Book Plunge: Theologygrams

What do I think of Rich Wyld’s book published by IVP? Let’s plunge into the Deeper Waters and find out.

If you’ve ever seen something from graphjam, you know how much fun pie charts and graphs can be. You go through and you look for that last piece of the chart that makes up the whole and it’s something humorous. Rich Wyld has done that kind of thing with theology. Not all of the images are pie charts, but many are graphs of some kind.

The book is a quick look at various topics. You can read it in less than an hour, but that’s because so much of it is illustrated. Many of them can be quite humorous and as I went through, I would pause from time to time and show my wife one of the charts that I would come across.

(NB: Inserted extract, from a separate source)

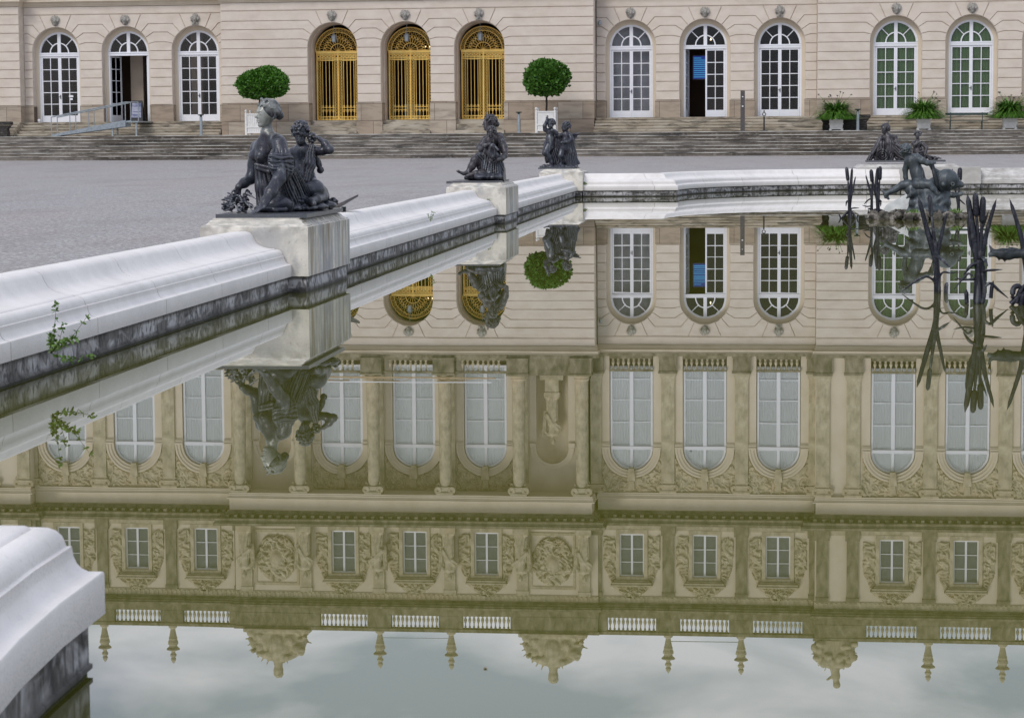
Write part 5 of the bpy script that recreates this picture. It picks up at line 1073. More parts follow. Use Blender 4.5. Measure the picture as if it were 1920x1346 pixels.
# ---- second group: woman in profile with a child on her lap
O2 = (-6.72, 48.95, .818)
def build_statue2():
    T = thing('bronze_statue_group', 'bronze woman in profile with a bare foot out and a child in her lap', 'statue', O2, 'bronze groups on the pool pedestals')
    part(plinth_mesh(-.54, .54, -1.15, 1.05, .05, -.05), 'plinth', VERDI, T, O2)
    P = zoomer(840, 200, 7.385, O2); h = .012
    s = Sculpt((-.75, -.95, 0), (.62, .55, 1.46), h); hc = P(570, 235, 48.9); fc = (-.96, -.28, .02)
    put_head(s, hc, fc, .30, ears=False)
    s.chain([(P(575, 320, 48.92), .058), (P(590, 420, 48.95), .085)], .04)
    s.limb(P(520, 460, 48.95), P(715, 440, 48.95), .075, .085, .06); s.limb(P(610, 470, 48.98), P(640, 680, 49.0), .14, .12, .08); s.limb(P(640, 680, 49.0), P(650, 880, 49.0), .13, .20, .08)
    s.chain([(P(725, 450, 48.9), .085), (P(775, 560, 48.8), .075), (P(800, 670, 48.7), .066), (P(745, 720, 48.55), .055), (P(690, 735, 48.45), .038)], .03); put_hand(s, P(690, 735, 48.45), (-.9, -.1, -.25), (-.2, .9, -.2), .17, .5)
    s.chain([(P(515, 470, 48.95), .075), (P(440, 560, 48.9), .065), (P(460, 600, 48.75), .055), (P(560, 530, 48.6), .036)], .03)
    # legs
    s.chain([(P(600, 850, 48.85), .12), (P(480, 800, 48.7), .115), (P(375, 745, 48.6), .095), (P(330, 830, 48.55), .080), (P(270, 920, 48.5), .052)], .03)
    s.chain([(P(270, 915, 48.5), .050), (P(215, 930, 48.45), .036), (P(150, 905, 48.4), .026)], .02); s.ell(P(140, 895, 48.4), (.035, .045, .03), .01)
    for i in range(5): s.limb(P(140, 900, 48.36 + .022 * i), P(118, 888, 48.36 + .022 * i), .012, .009, .004)
    s.chain([(P(620, 900, 48.7), .11), (P(480, 930, 48.5), .09), (P(390, 930, 48.4), .07)], .04); s.chain([(P(390, 930, 48.42), .07), (P(320, 945, 48.4), .05), (P(270, 960, 48.38), .035)], .02)
    B = rest(s.mesh('seated_woman'), 'seated_woman', VERDI, T, O2)
    s = Sculpt(hc - .27, hc + V(.27, .27, .30), .010); put_hair(s, hc, fc, .30, 4, 34, curly=.02); s.limb(hc + V(-.05, -.02, .12), hc + V(.06, 0, .13), .05, .06, .02, fold=.01, nf=7); s.limb(hc + V(-.06, -.03, .17), hc + V(-.055, -.03, .225), .02, .012, .01)
    s.limb(hc + V(.10, 0, -.05), hc + V(.14, .02, -.22), .035, .03, .02, fold=.006)
    rest(s.mesh('hair'), 'hair', VERDI, B, O2)
    s = Sculpt((-.45, -.95, 0), (.55, .6, 1.05), h)
    for i, (a, b_, ya, yb, r, r2) in enumerate((((700, 420), (790, 600), 49.02, 48.95, .09, .09), ((520, 620), (480, 820), 48.8, 48.7, .10, .12), ((560, 640), (540, 940), 48.7, 48.6, .10, .13), ((640, 700), (640, 960), 48.65, 48.6, .10, .15), ((690, 760), (760, 960), 48.7, 48.75, .08, .12),
            ((740, 860), (820, 990), 48.9, 48.9, .06, .05), ((430, 700), (520, 800), 48.65, 48.7, .09, .10))):
        s.limb(P(*a, ya), P(*b_, yb), r, r2, .04, fold=.019, nf=15, ph=i)
    for i, (zx, Y) in enumerate(((350, 48.6), (480, 48.4), (620, 48.5), (760, 48.8))): s.ell(P(zx, 975, Y), (.19, .22, .08), .03, bump=.02, bf=24, seed=i)
    rest(s.mesh('drapery'), 'drapery', BRONZE, B, O2)
    s = Sculpt((-.45, -.9, .35), (.35, -.05, 1.15), .0105); hc = P(600, 352, 48.55); fc = (.05, -1, -.1)
    put_head(s, hc, fc, .215, child=True); s.limb(P(590, 420, 48.6), P(560, 480, 48.6), .05, .075, .04); s.limb(P(560, 480, 48.6), P(560, 620, 48.6), .09, .10, .05)
    s.chain([(P(510, 470, 48.55), .05), (P(500, 545, 48.45), .045), (P(575, 520, 48.38), .035)], .025); s.chain([(P(640, 480, 48.55), .045), (P(720, 600, 48.45), .042), (P(680, 640, 48.38), .034)], .025)
    s.chain([(P(560, 620, 48.55), .075), (P(600, 690, 48.45), .055), (P(600, 745, 48.4), .035)], .03)
    CH = rest(s.mesh('child'), 'child', VERDI, T, O2)
    s = Sculpt(hc - .18, hc + .18, .0095); put_hair(s, hc, fc, .215, 6, 34, bun=False, curly=.022); rest(s.mesh('hair'), 'hair', VERDI, CH, O2)
    s = Sculpt(P(615, 620, 48.35) - V(.16, .12, .24), P(615, 620, 48.35) + V(.16, .12, .24), .009); s.ell(P(615, 620, 48.36), (.085, .05, .17), .01); s.ell(P(612, 630, 48.30), (.055, .04, .12), .01, sub=True); s.limb(P(640, 540, 48.36), P(690, 600, 48.32), .02, .03, .01)
    rest(s.mesh('shell'), 'shell', BRONZE, T, O2)
build_statue2()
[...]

I honestly wish there had been more. As it stands, I think this is a great idea for people to use. Humor is often seen as something that we need not mix with the sacred, but if anything, we need more humor. If you want to know if God has a sense of humor, look in the mirror. You could also look at a duck-billed platypus, but many of us don’t have access to those.

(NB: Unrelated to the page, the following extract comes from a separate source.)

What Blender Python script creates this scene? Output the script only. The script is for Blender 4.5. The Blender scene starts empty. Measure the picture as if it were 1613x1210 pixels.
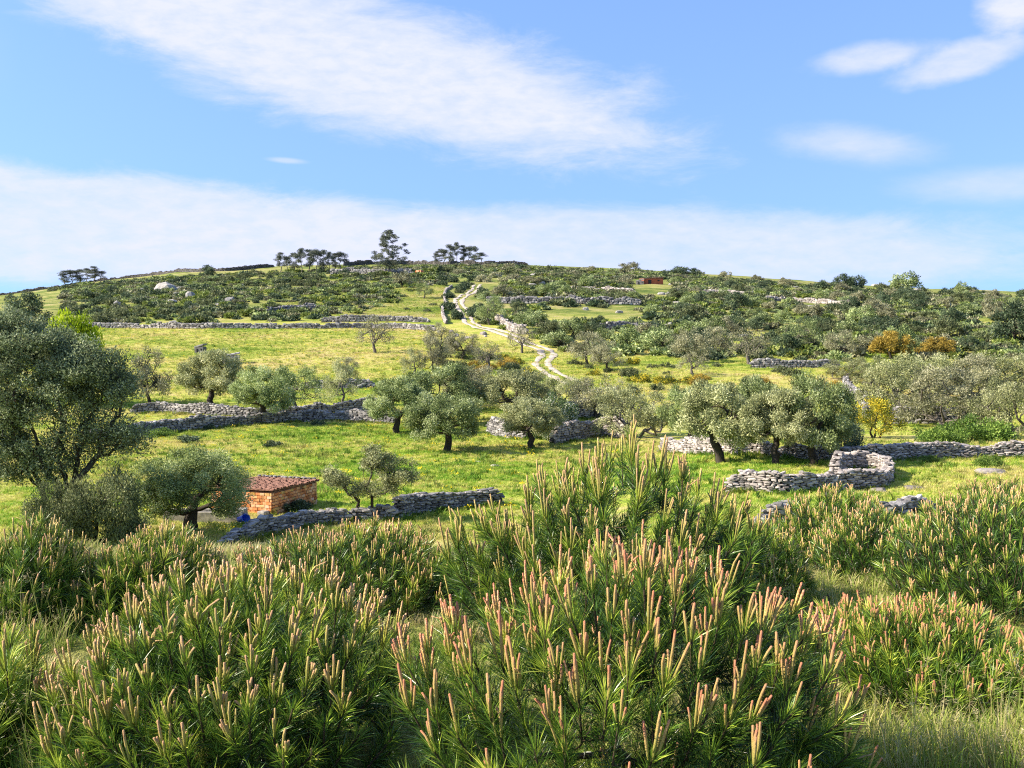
import bpy, math, random
import numpy as np
from mathutils import Vector, Matrix, Euler

# ------------------------------------------------------------------ camera, sky, sun, exposure
SC = bpy.context.scene
COL = SC.collection
FPX, CX, CY, HOR = 1700.0, 806.5, 605.0, 480.0      # focal length and horizon in photograph pixels
EYE = 1.7
PITCH = math.atan((CY - HOR) / FPX)
cam_data = bpy.data.cameras.new('camera')
cam_data.sensor_width = 36.0
cam_data.lens = 36.0 * FPX / 1613.0
cam_data.clip_start = 0.05
cam_data.clip_end = 9000.0
cam = bpy.data.objects.new('camera', cam_data)
cam.location = (0, 0, EYE)
cam.rotation_euler = (math.radians(90) - PITCH, 0, 0)
COL.objects.link(cam)
SC.camera = cam

SUN_EL = math.radians(35)
SUN_AZ = math.radians(260)                            # clockwise from +Y (the viewing direction)
SUN_DIR = Vector((math.sin(SUN_AZ) * math.cos(SUN_EL), math.cos(SUN_AZ) * math.cos(SUN_EL), math.sin(SUN_EL)))
sun_data = bpy.data.lights.new('sun', 'SUN')
sun_data.energy = 5.0
sun_data.angle = math.radians(0.6)
sun_data.color = (1.0, 0.90, 0.72)
sun = bpy.data.objects.new('sun', sun_data)
sun.rotation_euler = (-SUN_DIR).to_track_quat('-Z', 'Y').to_euler()
COL.objects.link(sun)

SC.view_settings.view_transform = 'Standard'
SC.view_settings.look = 'None'
SC.view_settings.gamma = 1.0
SC.view_settings.use_curve_mapping = False
SC.view_settings.exposure = 1.12
SKY_STRENGTH = 0.15

SC.cycles.use_denoising = False
SC.cycles.filter_width = 1.15
SC.cycles.max_bounces = 4
SC.cycles.diffuse_bounces = 2
SC.cycles.glossy_bounces = 1
SC.cycles.transmission_bounces = 3

world = bpy.data.worlds.new('World')
SC.world = world
world.use_nodes = True


def build_world():
    nt = world.node_tree
    nt.nodes.clear()
    N, L = nt.nodes.new, nt.links.new
    out = N('ShaderNodeOutputWorld')
    bg = N('ShaderNodeBackground')
    bg.inputs['Strength'].default_value = SKY_STRENGTH
    L(bg.outputs[0], out.inputs['Surface'])
    sky = N('ShaderNodeTexSky')
    sky.sky_type = 'NISHITA'
    sky.sun_disc = False
    sky.sun_elevation = SUN_EL
    sky.sun_rotation = SUN_AZ
    sky.altitude = 300
    sky.air_density = 1.0
    sky.dust_density = 0.25
    sky.ozone_density = 3.0
    # the haze-free blue of higher up reaches down to the ridge
    tcs = N('ShaderNodeTexCoord')
    mps = N('ShaderNodeMapping')
    mps.inputs['Location'].default_value = (0, 0, .30)
    mps.inputs['Scale'].default_value = (1, 1, .70)
    L(tcs.outputs['Generated'], mps.inputs['Vector'])
    nrm = N('ShaderNodeVectorMath')
    nrm.operation = 'NORMALIZE'
    L(mps.outputs[0], nrm.inputs[0])
    L(nrm.outputs[0], sky.inputs['Vector'])

    def math_(op, a, b=None, c=None, clamp=False):
        n = N('ShaderNodeMath')
        n.operation = op
        n.use_clamp = clamp
        for i, v in enumerate((a, b, c)):
            if v is None:
                continue
            if isinstance(v, (int, float)):
                n.inputs[i].default_value = v
            else:
                L(v, n.inputs[i])
        return n.outputs[0]

    tc = N('ShaderNodeTexCoord')
    sep = N('ShaderNodeSeparateXYZ')
    L(tc.outputs['Generated'], sep.inputs[0])
    x, y, z = sep.outputs
    az = math_('ARCTAN2', x, y)                       # compass bearing from the view axis
    hor = math_('SQRT', math_('ADD', math_('MULTIPLY', x, x), math_('MULTIPLY', y, y)))
    el = math_('ARCTAN2', z, hor)
    comb = N('ShaderNodeCombineXYZ')
    L(az, comb.inputs[0])
    L(el, comb.inputs[1])

    def noise(sx, sy, rot, scale, detail, rough, dist=0.0, off=0.0):
        mp = N('ShaderNodeMapping')
        mp.inputs['Rotation'].default_value = (0, 0, rot)
        mp.inputs['Scale'].default_value = (sx, sy, 1)
        mp.inputs['Location'].default_value = (off, off * .7, off)
        L(comb.outputs[0], mp.inputs['Vector'])
        n = N('ShaderNodeTexNoise')
        n.inputs['Scale'].default_value = scale
        n.inputs['Detail'].default_value = detail
        n.inputs['Roughness'].default_value = rough
        n.inputs['Distortion'].default_value = dist
        L(mp.outputs[0], n.inputs['Vector'])
        return n.outputs['Fac']

    streak = noise(1.0, 3.0, math.radians(14), 9.0, 12, .68, .35)
    fine = noise(1.0, 2.6, math.radians(-8), 42.0, 6, .6, .2, 3.1)
    puff = noise(1.0, 1.7, 0, 16.0, 8, .6, .1, 7.7)

    def bank(px, py, a, b, ang, soft, amount, nz, ns):
        """a bank of cloud: centre and half sizes on the sky dome, its tilt, edge softness and density"""
        u0, v0 = math.atan((px - CX) / FPX), math.atan((HOR - py) / FPX)
        du = math_('SUBTRACT', az, u0)
        dv = math_('SUBTRACT', el, v0)
        ca, sa = math.cos(ang), math.sin(ang)
        p = math_('ADD', math_('MULTIPLY', du, ca), math_('MULTIPLY', dv, sa))
        q = math_('SUBTRACT', math_('MULTIPLY', dv, ca), math_('MULTIPLY', du, sa))
        p = math_('DIVIDE', p, a / FPX)
        q = math_('DIVIDE', q, b / FPX)
        r = math_('SQRT', math_('ADD', math_('MULTIPLY', p, p), math_('MULTIPLY', q, q)))
        r = math_('ADD', r, math_('MULTIPLY', math_('SUBTRACT', nz, .5), ns))
        mr = N('ShaderNodeMapRange')
        mr.interpolation_type = 'SMOOTHSTEP'
        L(r, mr.inputs['Value'])
        mr.inputs['From Min'].default_value = 1.0
        mr.inputs['From Max'].default_value = 1.0 - soft
        mr.inputs['To Min'].default_value = 0.0
        mr.inputs['To Max'].default_value = amount
        return mr.outputs[0]

    A = math.radians
    banks = [
        bank(560, 105, 600, 128, A(-14), .55, .84, streak, 1.1),
        bank(110, 30, 330, 46, A(-17), .8, .62, streak, 1.2),
        bank(300, 45, 420, 80, A(-20), .8, .60, streak, 1.4),
        bank(760, 160, 380, 70, A(-15), .8, .55, streak, .9),
        bank(120, 368, 760, 96, A(-3), .35, .80, streak, .85),
        bank(900, 396, 900, 84, A(-1), .5, .72, streak, .9),
        bank(1590, 42, 72, 62, A(60), .6, .9, puff, 1.1),
        bank(1360, 118, 115, 27, A(4), .7, .70, puff, 1.0),
        bank(1500, 132, 125, 30, A(14), .7, .72, puff, 1.1),
        bank(1400, 2, 70, 14, 0, .8, .6, puff, .8),
        bank(1335, 243, 150, 36, A(-6), .9, .60, streak, 1.0),
        bank(1570, 310, 170, 34, 0, .9, .5, streak, .9),
        bank(455, 261, 40, 6, A(-3), .8, .5, streak, .6),
    ]
    tot = banks[0]
    for b in banks[1:]:
        tot = math_('SUBTRACT', math_('ADD', tot, b), math_('MULTIPLY', tot, b))
    # the same broken cirrus goes on round the rest of the sky
    wide = noise(1.0, 3.2, A(9), 3.2, 9, .6, .4, 11.3)
    mr = N('ShaderNodeMapRange')
    L(wide, mr.inputs['Value'])
    mr.inputs['From Min'].default_value = .5
    mr.inputs['From Max'].default_value = .72
    mr.inputs['To Max'].default_value = .7
    away = math_('MAXIMUM', math_('ABSOLUTE', az), el)
    mr2 = N('ShaderNodeMapRange')
    L(away, mr2.inputs['Value'])
    mr2.inputs['From Min'].default_value = .42
    mr2.inputs['From Max'].default_value = .75
    rest = math_('MULTIPLY', mr.outputs[0], mr2.outputs[0])
    tot = math_('MAXIMUM', tot, rest)
    # thin ragged texture inside the banks
    tex = math_('ADD', math_('MULTIPLY', fine, .9), math_('ADD', math_('MULTIPLY', streak, .6), .25))
    tot = math_('MULTIPLY', tot, tex, clamp=True)

    hs = N('ShaderNodeHueSaturation')
    hs.inputs['Hue'].default_value = .504
    hs.inputs['Saturation'].default_value = 1.04
    hs.inputs['Value'].default_value = .98
    L(sky.outputs[0], hs.inputs['Color'])
    mx = N('ShaderNodeMix')
    mx.data_type = 'RGBA'
    L(tot, mx.inputs['Factor'])
    L(hs.outputs[0], mx.inputs['A'])
    mx.inputs['B'].default_value = (2.62, 2.74, 3.5, 1)
    L(mx.outputs['Result'], bg.inputs['Color'])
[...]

This is one of the reasons I enjoy reading Michael Bird’s books so much. If I’m reading your average theology or apologetics book, it can often be dry. I enjoy the learning, but it would be good to have some spice in there. When I read Bird, I will normally come across something that will make the point in such a powerful way with Australian humor that I just can’t help but laugh at it.

Many of us know also that this helps us be more at ease with the topic and clear any tension that is in the room. It’s also good for those of us in the Christian community to be creative. Too many times when we do something, we’re really just copying what everyone else is doing in the sense of taking a slogan and Christianizing it. This has been called before the production of “Jesus Junk.” (No. Giving someone a Testamint does not count as evangelism.)

For this, Wyld has done us a favor. I really hope that more will do this kind of thing. We need Christian media that is both entertaining, informative, and not preachy. Too many of us have seen the Christian movies that think that they have to explicitly spell out the Gospel because, well, the audience is just too dense to know what it is and they have to hear it or else the point will be lost. Strange that Tolkien and Lewis never needed to do that.

If you want a quick little laugh or illustrations you can use for a talk you are giving, this can be a good one. There are many topics that are discussed here and the humor can be quite good. I do want to see more of this kind of work coming out as we Christians need to show that we like to enjoy ourselves too.